### Task instructions
Each line from the one containing "headland = tag(rock_obj('headland', me, m_hill), 'black" through the one containing "head_v, head_n = get_vn(me)" must be echoed exactly, endpoints included, and every other line omitted.

### Data

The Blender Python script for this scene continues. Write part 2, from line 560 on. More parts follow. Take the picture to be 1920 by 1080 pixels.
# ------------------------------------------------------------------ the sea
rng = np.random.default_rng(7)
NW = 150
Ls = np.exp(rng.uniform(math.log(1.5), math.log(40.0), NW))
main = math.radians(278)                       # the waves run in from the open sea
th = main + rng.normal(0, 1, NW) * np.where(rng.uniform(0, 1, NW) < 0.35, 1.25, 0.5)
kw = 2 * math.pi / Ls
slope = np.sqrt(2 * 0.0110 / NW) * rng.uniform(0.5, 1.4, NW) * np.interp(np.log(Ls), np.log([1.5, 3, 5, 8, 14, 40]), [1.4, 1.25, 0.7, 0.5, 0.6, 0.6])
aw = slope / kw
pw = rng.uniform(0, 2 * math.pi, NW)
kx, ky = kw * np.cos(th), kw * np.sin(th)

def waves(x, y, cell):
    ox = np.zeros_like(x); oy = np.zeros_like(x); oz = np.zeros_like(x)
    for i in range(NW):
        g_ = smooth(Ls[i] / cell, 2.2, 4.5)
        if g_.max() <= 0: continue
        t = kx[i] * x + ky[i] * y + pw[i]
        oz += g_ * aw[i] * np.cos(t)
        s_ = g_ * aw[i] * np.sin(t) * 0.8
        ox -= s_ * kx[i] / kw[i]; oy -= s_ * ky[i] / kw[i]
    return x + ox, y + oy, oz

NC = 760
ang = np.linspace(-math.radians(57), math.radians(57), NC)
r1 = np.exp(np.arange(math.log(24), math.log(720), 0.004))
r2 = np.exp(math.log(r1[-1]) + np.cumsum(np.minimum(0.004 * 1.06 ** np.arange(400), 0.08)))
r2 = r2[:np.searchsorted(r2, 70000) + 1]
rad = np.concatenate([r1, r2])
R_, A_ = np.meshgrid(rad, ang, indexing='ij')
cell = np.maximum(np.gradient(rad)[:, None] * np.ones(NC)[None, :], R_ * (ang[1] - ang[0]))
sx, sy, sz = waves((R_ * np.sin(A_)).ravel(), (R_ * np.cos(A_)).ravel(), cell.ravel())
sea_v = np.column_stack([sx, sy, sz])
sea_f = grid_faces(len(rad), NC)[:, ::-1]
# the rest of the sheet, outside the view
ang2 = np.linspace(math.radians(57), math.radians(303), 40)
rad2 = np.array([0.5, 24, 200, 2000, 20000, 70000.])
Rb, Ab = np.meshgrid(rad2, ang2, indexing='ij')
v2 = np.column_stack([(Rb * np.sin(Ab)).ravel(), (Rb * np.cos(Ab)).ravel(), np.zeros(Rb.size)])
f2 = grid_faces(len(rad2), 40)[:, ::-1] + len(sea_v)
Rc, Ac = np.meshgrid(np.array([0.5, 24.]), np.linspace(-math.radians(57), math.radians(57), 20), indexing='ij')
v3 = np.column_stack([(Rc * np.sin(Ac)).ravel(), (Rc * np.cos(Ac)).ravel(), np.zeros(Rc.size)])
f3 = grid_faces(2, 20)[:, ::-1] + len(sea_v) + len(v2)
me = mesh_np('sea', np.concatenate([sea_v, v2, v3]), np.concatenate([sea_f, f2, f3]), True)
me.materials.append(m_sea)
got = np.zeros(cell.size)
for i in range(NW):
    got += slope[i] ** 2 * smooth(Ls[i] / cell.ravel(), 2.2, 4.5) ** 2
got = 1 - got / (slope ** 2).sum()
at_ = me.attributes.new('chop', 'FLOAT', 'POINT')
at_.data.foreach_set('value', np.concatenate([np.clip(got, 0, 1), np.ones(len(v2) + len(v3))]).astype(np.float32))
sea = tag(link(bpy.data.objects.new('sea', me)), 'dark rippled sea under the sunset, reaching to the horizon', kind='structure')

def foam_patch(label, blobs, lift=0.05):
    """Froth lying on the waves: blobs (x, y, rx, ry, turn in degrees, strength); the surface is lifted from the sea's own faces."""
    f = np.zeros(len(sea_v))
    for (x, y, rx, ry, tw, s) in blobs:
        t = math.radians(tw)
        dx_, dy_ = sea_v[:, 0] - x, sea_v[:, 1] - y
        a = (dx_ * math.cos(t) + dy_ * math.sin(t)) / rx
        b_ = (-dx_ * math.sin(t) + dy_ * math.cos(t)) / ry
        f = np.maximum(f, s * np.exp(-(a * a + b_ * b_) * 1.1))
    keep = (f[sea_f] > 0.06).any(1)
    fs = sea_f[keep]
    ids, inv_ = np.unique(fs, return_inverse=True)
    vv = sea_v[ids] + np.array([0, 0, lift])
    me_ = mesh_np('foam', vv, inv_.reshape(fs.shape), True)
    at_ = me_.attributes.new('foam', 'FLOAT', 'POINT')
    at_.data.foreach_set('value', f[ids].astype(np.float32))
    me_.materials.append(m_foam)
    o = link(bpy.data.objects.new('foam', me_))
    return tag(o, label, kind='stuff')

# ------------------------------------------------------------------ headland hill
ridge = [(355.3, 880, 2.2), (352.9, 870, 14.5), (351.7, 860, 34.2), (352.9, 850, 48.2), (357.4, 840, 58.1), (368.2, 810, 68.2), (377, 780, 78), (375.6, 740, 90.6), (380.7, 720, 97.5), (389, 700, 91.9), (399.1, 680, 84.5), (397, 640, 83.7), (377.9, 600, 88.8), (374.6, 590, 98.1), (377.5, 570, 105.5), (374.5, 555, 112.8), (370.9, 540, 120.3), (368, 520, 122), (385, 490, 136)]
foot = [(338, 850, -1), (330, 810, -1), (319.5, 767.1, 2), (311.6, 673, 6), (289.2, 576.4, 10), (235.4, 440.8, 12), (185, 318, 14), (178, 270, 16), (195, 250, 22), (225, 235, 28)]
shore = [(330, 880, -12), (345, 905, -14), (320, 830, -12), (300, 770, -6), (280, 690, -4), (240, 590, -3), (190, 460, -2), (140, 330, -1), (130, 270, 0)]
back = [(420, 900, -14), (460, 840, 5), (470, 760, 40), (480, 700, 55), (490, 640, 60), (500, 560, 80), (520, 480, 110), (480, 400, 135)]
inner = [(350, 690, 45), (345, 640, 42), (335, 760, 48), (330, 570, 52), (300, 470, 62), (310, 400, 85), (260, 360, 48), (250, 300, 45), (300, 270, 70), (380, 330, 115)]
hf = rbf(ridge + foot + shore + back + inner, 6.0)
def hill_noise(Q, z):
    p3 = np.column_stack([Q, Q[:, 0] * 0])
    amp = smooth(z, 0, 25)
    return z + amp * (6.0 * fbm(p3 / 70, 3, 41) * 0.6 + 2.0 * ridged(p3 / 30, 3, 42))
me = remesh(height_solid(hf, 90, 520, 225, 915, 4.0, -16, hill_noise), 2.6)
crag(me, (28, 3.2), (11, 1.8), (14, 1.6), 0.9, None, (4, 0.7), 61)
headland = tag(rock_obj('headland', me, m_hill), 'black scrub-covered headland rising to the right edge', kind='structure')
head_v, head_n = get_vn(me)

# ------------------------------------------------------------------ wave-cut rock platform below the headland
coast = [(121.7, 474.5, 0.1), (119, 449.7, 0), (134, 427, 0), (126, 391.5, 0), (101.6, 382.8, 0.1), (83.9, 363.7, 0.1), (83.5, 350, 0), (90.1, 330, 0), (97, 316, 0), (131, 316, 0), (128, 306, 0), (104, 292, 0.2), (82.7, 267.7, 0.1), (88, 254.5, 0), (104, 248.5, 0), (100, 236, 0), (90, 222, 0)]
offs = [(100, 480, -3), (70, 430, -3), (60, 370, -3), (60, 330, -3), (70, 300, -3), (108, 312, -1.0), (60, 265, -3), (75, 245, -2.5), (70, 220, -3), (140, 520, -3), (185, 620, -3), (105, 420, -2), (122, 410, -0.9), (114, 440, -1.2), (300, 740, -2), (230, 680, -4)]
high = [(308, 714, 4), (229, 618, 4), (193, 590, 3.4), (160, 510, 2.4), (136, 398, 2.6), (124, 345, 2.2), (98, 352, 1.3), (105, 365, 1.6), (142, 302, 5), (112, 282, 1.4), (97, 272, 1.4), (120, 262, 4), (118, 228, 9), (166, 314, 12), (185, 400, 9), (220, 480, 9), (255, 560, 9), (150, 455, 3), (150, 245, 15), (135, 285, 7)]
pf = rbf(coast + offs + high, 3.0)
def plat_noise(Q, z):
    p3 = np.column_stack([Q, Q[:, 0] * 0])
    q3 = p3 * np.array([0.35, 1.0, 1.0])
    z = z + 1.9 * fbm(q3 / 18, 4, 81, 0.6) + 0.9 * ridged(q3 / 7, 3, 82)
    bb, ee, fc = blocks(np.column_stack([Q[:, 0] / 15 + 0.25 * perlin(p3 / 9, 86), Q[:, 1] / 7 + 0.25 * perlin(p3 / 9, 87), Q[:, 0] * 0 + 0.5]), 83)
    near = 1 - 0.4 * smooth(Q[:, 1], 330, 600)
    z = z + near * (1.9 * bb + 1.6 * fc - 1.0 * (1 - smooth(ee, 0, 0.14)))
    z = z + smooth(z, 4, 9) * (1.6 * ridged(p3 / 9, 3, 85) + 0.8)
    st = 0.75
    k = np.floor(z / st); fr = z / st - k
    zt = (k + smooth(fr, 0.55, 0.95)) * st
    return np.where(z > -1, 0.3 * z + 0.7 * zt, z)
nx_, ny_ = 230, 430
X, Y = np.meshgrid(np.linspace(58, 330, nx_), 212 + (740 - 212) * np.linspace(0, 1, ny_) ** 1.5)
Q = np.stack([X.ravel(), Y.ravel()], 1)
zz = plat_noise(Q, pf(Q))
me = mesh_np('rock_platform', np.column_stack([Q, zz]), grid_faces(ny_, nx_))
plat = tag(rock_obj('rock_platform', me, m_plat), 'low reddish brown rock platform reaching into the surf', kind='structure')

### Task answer
headland = tag(rock_obj('headland', me, m_hill), 'black scrub-covered headland rising to the right edge', kind='structure')
head_v, head_n = get_vn(me)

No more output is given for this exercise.